なおこの牛丼ですが、冷凍保存も可能です。ある程度たくさん作り置きしたら、1食分に小分けにして冷凍すれば、食べたい時にすぐに食べられますよ。
牛バラ肉とにんにくの芽の炒めもの
出典:レタスクラブ
牛バラ肉とにんにくの芽の炒めもののレシピは、次のようになります。
【材料】(2人分)
・牛こま切れ肉:160g
・にんにくの茎:120g
・玉ねぎ:1/2個
・にんにく:1/2片
・赤とうがらし:1本
・オイスターソース:大さじ1
・ごま油、塩、こしょう:適量
・しょうゆ:小さじ2
・酒:大さじ1
【作り方】
1.にんにくの茎は5cm長さに切る。玉ねぎ、にんにくは薄切りにする。とうがらしは種を取る。
2.フライパンにごま油大さじ2を熱し、にんにく、とうがらしを炒め、香りが出てきたら玉ねぎを加える。

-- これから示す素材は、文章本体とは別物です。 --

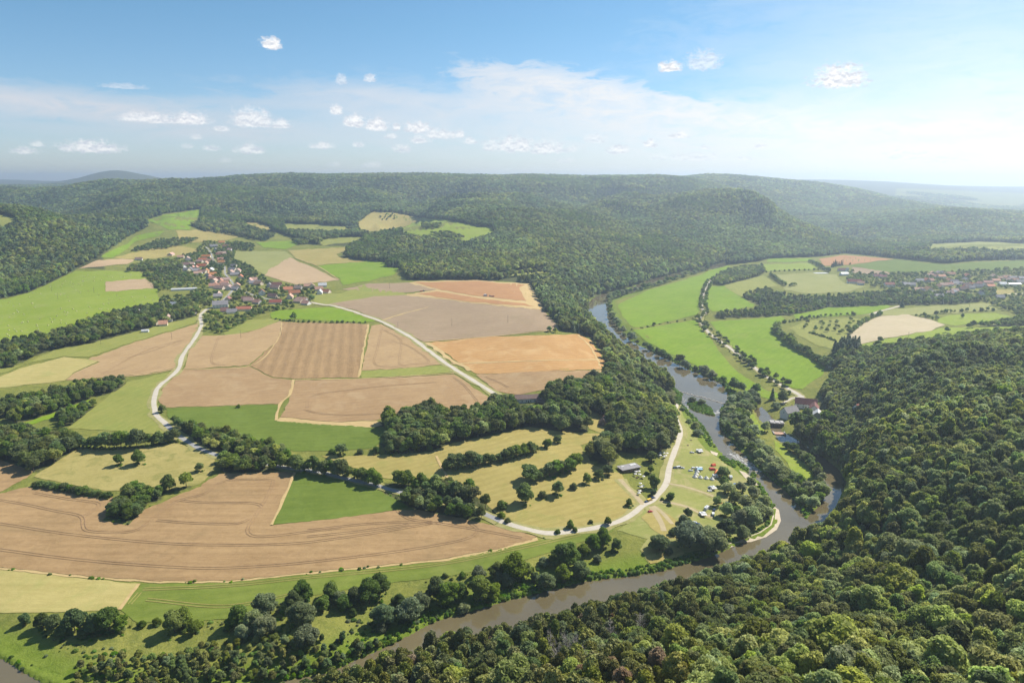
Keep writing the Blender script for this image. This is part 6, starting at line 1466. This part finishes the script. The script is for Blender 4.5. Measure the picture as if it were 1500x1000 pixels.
def camp():
    caravan(1024.5, 662, .15, 'white camper van with awning highest on the camp meadow', motor=True, awn='canvas', L=6.4)
    car(1013.5, 663.5, .1, 'silver', 'silver car parked left of the highest white camper van')
    caravan(1035, 746, .9, 'grey white caravan in the lower camp beside the willows', L=6)
    caravan(1029, 754.5, .15, 'white caravan with tent awning low on the camp meadow', awn='canvas', L=5.6)
    car(1044.5, 754, 1.3, 'paint', 'white car nosed towards the lower camp willows', van=True)
    car(1046, 747.5, 1.2, 'navy', 'dark blue car behind the white one in the lower camp')
    car(1017, 766, .3, 'silver', 'small silver car under the upper edge of the biggest willow'); car(1021.5, 768, .2, 'navy', 'small dark car right of the silver one by the biggest willow')
    car(988, 685.5, .9, 'navy', 'dark car standing by the road at the camp meadow'); car(994.5, 685.5, .4, 'paint', 'white van right of the dark roadside car', van=True)
    car(999, 686, .1, 'silver', 'silver car with open load right of the white roadside van')
    car(1011.5, 690, .3, 'silver', 'silver car left of the row of white tents'); car(1015.5, 686, .6, 'paint', 'white car behind the silver one by the white tents')
    caravan(1024, 688, -.05, 'white caravan with pale blue awning above the row of tents', awn='lblue', L=6.6)
    for i, (x, y, r, lb) in enumerate(((1021, 691.5, 2.3, 'white bell tent right below the blue awned caravan'), (1019.7, 695.5, 2.3, 'white bell tent second below the blue awned caravan'), (1018, 699, 2.4, 'leftmost white bell tent of the lower tent row'), (1026, 700, 2.4, 'second white bell tent of the lower tent row'), (1034.5, 701, 2.4, 'third white bell tent of the lower tent row'), (1042.7, 702.3, 2.4, 'fourth and last white bell tent of the lower tent row'))):
        belltent(x, y, r * .88, lb, group='white bell tents of the camp')
    ridgetent(1045, 682, .4, 3.6, 3.2, 2.2, 'redc', 'red tent highest of the red and orange group')
    ridgetent(1041.5, 687, 0, 3.0, 2.4, 1.8, 'redc', 'small dull red tent left of the orange canopy')
    car(1044.5, 688.5, .2, 'redp', 'red car between the red tents and the orange canopy', van=True)
    ridgetent(1049.5, 694, 1.2, 7.5, 4.2, 2.7, 'orangec', 'large bright orange canopy tent beside a willow')
    caravan(1047.5, 699, .1, 'white caravan in front of the orange canopy tent', L=5)
    caravan(1070.4, 701, 1.4, 'white caravan alone near the pebble beach', L=4.8)
    ridgetent(1075.5, 711, .2, 4.6, 3.4, 2.1, 'bluec', 'bright blue tent under the riverside trees')
    caravan(1043.8, 716, .2, 'pale caravan in the middle of the right camp meadow', L=4.8, awn='canvas'); ridgetent(1039.4, 719.5, .1, 3.4, 2.6, 1.6, 'canvas', 'low white tent left of the pale middle caravan')
    car(1040.5, 714.5, .1, 'silver', 'silver car beside the pale middle caravan')
    caravan(1064.5, 740, 1.2, 'white caravan glimpsed between the camp grove willows', L=5); caravan(1074.5, 724, .4, 'white caravan half hidden at the top of the camp grove', L=4.6); caravan(1092.3, 730, 1.0, 'white caravan half hidden at the river side of the camp grove', L=4.6)
    ridgetent(1054.5, 737, .3, 3, 2.4, 1.6, 'redc', 'small reddish tent at the left edge of the camp grove'); ridgetent(1069, 747, 2, 3, 2.4, 1.5, 'canvas', 'small white tent deep in the camp grove')
    car(952.5, 750, .5, 'redp', 'red car alone below the road junction')
    car(951.5, 733.5, .62, 'yellow', 'yellow van parked beside the camp road', van=True); car(956.6, 730, .6, 'navy', 'dark blue car in front of the yellow van'); car(947.2, 735.5, .6, 'navy', 'dark car behind the yellow van at the junction')
    for i, (x, y) in enumerate(((936, 693), (930.6, 697), (937, 697.7), (942.4, 700.5), (931.5, 693.5))):
        parasol(x, y, f'white parasol in front of the camp pub, {["farthest from the meadow", "lowest on the meadow side", "in the middle of the group", "nearest the dark tree", "closest to the pub"][i]}', 'parasols in front of the camp pub')
    for i, (x, y) in enumerate(((938, 711), (938.8, 716), (937, 722), (941.6, 714.5), (936, 725))):
        parasol(x, y, f'white parasol of the lower garden, {["highest of the group", "second of the group downwards", "fourth of the group downwards", "beside the dark tree", "lowest of the group"][i]}', 'parasols of the lower pub garden')
    for i, (x, y) in enumerate(((967, 666), (972, 666), (967, 669.5), (972.3, 671.5), (977, 666.5), (975, 670))):
        parasol(x, y, f'white parasol across the road from the camp, {["upper left", "upper middle", "lower left", "lowest", "upper right", "lower right"][i]} of its group', 'parasols above the camp road')
    for i, (x, y) in enumerate(((933, 700), (939, 701), (935, 718), (940, 720))):
        table(x, y, f'brown picnic table in the pub garden, {ordw(i)} from the pub', 'picnic tables of the pub garden')
    table(1012, 645, 'dark picnic table at the top of the camp meadow', None); table(1007.5, 652.5, 'dark picnic table beside the camp road below another', None)
    # hay bales
    rng = np.random.default_rng(6)
    n = 0
    poly = FIELDS[0]
    mb = MB().cyl((-.6, 0, .72), (.6, 0, .72), .75, .75, 12); me = None
    while n < 95:
        px, py = rng.uniform(0, 225), rng.uniform(402, 498)
        if not pip([px], [py], [(0, 445), (85, 412), (145, 400), (210, 402), (225, 425), (230, 440), (133, 462), (67, 485), (0, 497)])[0] or pip([px], [py], P3('150,410 216,405 233,424 152,431'))[0]: continue
        if rng.random() > (.35 + .65 * (fbm(np.array([px / 40]), np.array([py / 20]), 3, 2)[0] > .48)): continue
        p = at(px, py)
        if n == 0:
            b0 = mb.obj('hay_bale', MT['bale'], None); b = b0
        else:
            b = b0.copy(); COL.objects.link(b)
        b.location = p; b.rotation_euler = (0, 0, rng.random() * 3); b.scale = (1.15, 1.15, 1.15)
        b['label'] = 'round pale hay bale lying on the light green meadow left of the village'; b['category'] = 'hay bale'; b['group'] = 'hay bales on the light green meadow'; n += 1
    # power poles
    for i, (px, py, h, lb) in enumerate(((571, 423, 12, 'wooden power pole at the top of the grey stubble field'), (662, 478, 12, 'wooden power pole in the middle of the grey stubble field'), (744, 473, 12, 'wooden power pole at the right of the grey stubble field'), (583, 481, 10, 'wooden power pole beside the plateau lane'), (252, 498, 11, 'wooden power pole in the brown field left of the white road'), (148, 505, 10, 'wooden power pole on the sloping grass strip'), (76, 427, 13, 'wooden power pole in the upper bale meadow'), (85, 438, 13, 'wooden power pole in the middle of the bale meadow'), (353, 495, 11, 'wooden power pole on the pale brown field'), (412, 491, 11, 'wooden power pole at the corner of the striped field'), (138, 430, 12, 'wooden power pole beside the tan plot'), (1420, 450, 14, 'tall wooden power pole below the right village'), (1330, 497, 11, 'wooden power pole below the tan shoe shaped field'))):
        p = at(px, py); t = thing('power_pole', (p[0], p[1], p[2]), lb, 'power pole', None, .6 + .2 * i)
        MB().cyl((0, 0, -.5), (0, 0, h), .20, .14, 8).obj('pole', MT['pole'], t)
        a = MB().box((0, 0, h - .7), (2.4, .16, .16)).obj('crossarm', MT['pole'], t)
        for x in (-1, 0, 1): MB().cyl((x, 0, h - .54), (x, 0, h - .2), .08, .06, 6).obj('insulator', MT['paint'], a)
    # harvest
    p = at(711, 434); t = thing('combine_harvester', (p[0], p[1], p[2]), 'pale combine harvester working in the harvested strip', 'harvester', None, .1)
    MB().prism([(-3.5, 1), (2, 1), (3, 1.6), (3, 3.2), (-1, 3.9), (-3.6, 3.4)], -1.5, 1.5).obj('body', MT['tin'], t); MB().box((2.7, 0, 2.2), (1.6, 1.9, 1.7), 0, .85).obj('cab', MT['glass'], t)
    MB().prism([(4.2, .2), (5.6, .2), (5.4, .8), (4.6, 1.2)], -3.6, 3.6).obj('header', MT['redp'], t); MB().cyl((-1, 1.4, 3.6), (1.5, 4.2, 4.2), .22, .18, 8).obj('unloading_pipe', MT['tin'], t); wheels(t, (2.0,), 3.2, .95); wheels(t, (-2.4,), 2.6, .6)
    def tractor(px, py, lb, rz, paint):
        p = at(px, py); t = thing('tractor', (p[0], p[1], p[2]), lb, 'tractor', None, rz)
        MB().prism([(-1.6, .8), (2.2, .8), (2.2, 1.6), (.4, 1.8), (-1.6, 1.8)], -.5, .5).obj('body', MT[paint], t); MB().box((-.6, 0, 1.7), (1.6, 1.6, 1.4), 0, .9).obj('cab', MT['glass'], t); wheels(t, (-1,), 1.9, .85); wheels(t, (1.6,), 1.7, .55)
    def trailer(px, py, lb, rz):
        p = at(px, py); t = thing('grain_trailer', (p[0], p[1], p[2]), lb, 'trailer', None, rz)
        MB().prism([(-2.6, 1), (2.6, 1), (2.9, 2.6), (-2.9, 2.6)], -1.2, 1.2).obj('box_body', MT['redp'], t); MB().box((0, 0, 2.55), (5.2, 2.1, .35), 0, .8).obj('grain_load', MT['straw'], t); wheels(t, (-1, .5), 2.2, .5)
    tractor(718, 434.5, 'dark tractor right beside the combine harvester', .1, 'navy'); trailer(722, 435, 'trailer behind the dark tractor by the harvester', .1)
    tractor(621, 427, 'small green tractor at the left end of the harvested strip', .3, 'greenp'); trailer(617, 427.5, 'trailer behind the small green tractor', .3)
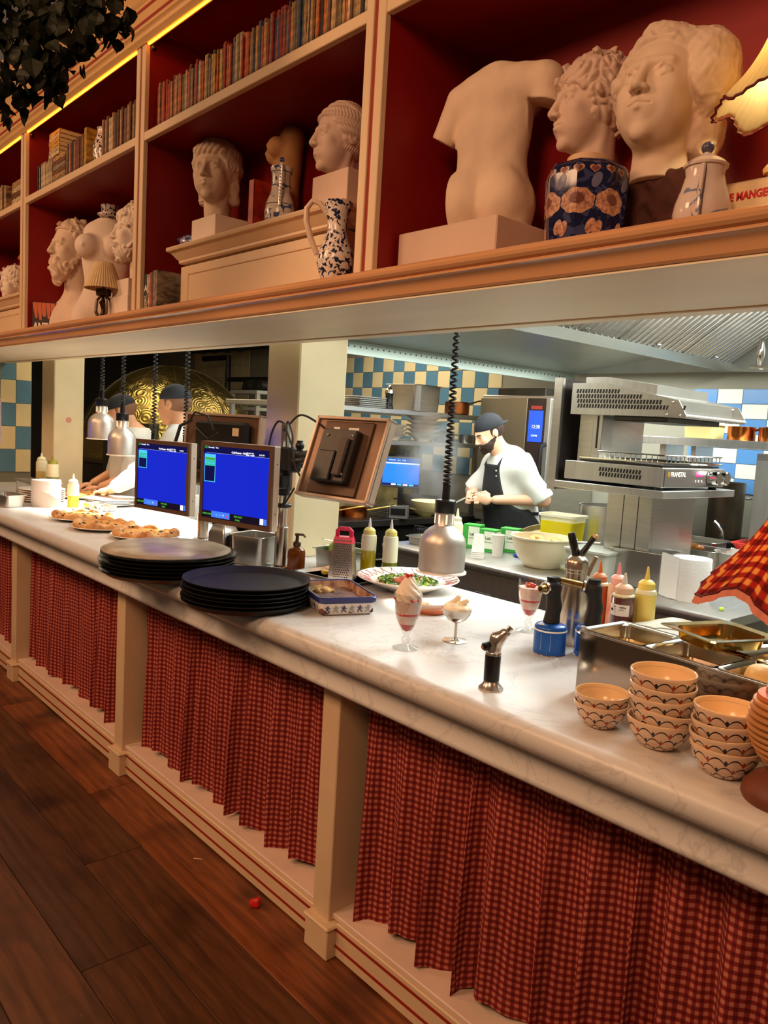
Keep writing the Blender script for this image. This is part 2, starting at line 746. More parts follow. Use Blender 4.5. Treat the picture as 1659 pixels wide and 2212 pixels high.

玉ねぎがしんなりしたら牛肉を加えて塩、こしょう各少々をふる。にんにくの茎、オイスターソース、しょうゆ小さじ2、酒大さじ1を順に加え、炒め合わせる。塩、こしょうで味を整えて、仕上げにごま油少々。
スタミナがつく食材が豊富に使われています。食欲が落ちやすく肉を避けがちな夏でも、伊賀牛の風味とスタミナ食材のおかげで美味しく食べられますよ。
ハッシュドビーフ
ハッシュドビーフのレシピは次のようになります。
【材料】(2人分)
・牛バラ肉:160g
・塩:少々
・胡椒:少々
・砂糖:小さじ2強
・バター:16g
・タマネギ<薄切り>:1と1/3個(200g)
【きのこA】
・エリンギ<短冊切り>:1/2パック弱(40g)
・シメジ<小房に分ける>:1/3パック弱(40g)
・マッシュルーム<(缶)水気を切る>:20g
・薄力粉:大さじ1弱
・ワイン(赤)1/2カップ(100ml)
【調味料B】
・トマトピューレ:200g
・ウスターソース:小さじ4強
・コンソメ:小さじ1/2強
・塩:少々
・胡椒:少々
・ご飯:400g
・粉パセリ:適量
・生クリーム:小さじ1強
【作り方】
1.牛肉は3cm幅に切り、塩・胡椒・砂糖で下味をつける
2.フライパンでバター半量を中火にかけ、タマネギをしんなりするまで炒める。その後【きのこA】を加えて炒め、鍋に移しておく
3.2のフライパンで残りのバターを中火にかけ、牛肉の色が変わるまで炒めて、小麦粉を加え粉っぽさがなくなるまで炒める
4.3に赤ワインを加えて混ぜ、2の鍋に全て移し、中火にかけて煮立ったら【調味料B】を加える
5.蓋をして弱火で15~20分煮込み、塩・胡椒で味を調える
6.お皿にご飯を盛り、粉パセリをふって4を盛りつけ、生クリームを飾る
作るのが難しいイメージのある洋食でも、手順を守れば簡単に完成します。普通の牛肉を伊賀牛に変えるだけで、コクと旨味が増すのでおすすめです。
まとめ
伊賀牛バラ肉はどの料理にも相性が良く、使いやすいのが特徴です。赤身と脂のバランスがちょうど良い塩梅なので、肉本来の旨味とさっぱりした後味の両方を堪能することができます。
価格は100gで1,000円~なので、ブランド牛の中でもコストパフォーマンスに優れています。ブロック肉や希少部位であれば特別な日に食べたいところですが、伊賀牛バラ肉であれば普段の料理を少しアップグレードさせたいときにでも都度使えるので、気軽に取り入れてみてはいかがでしょうか。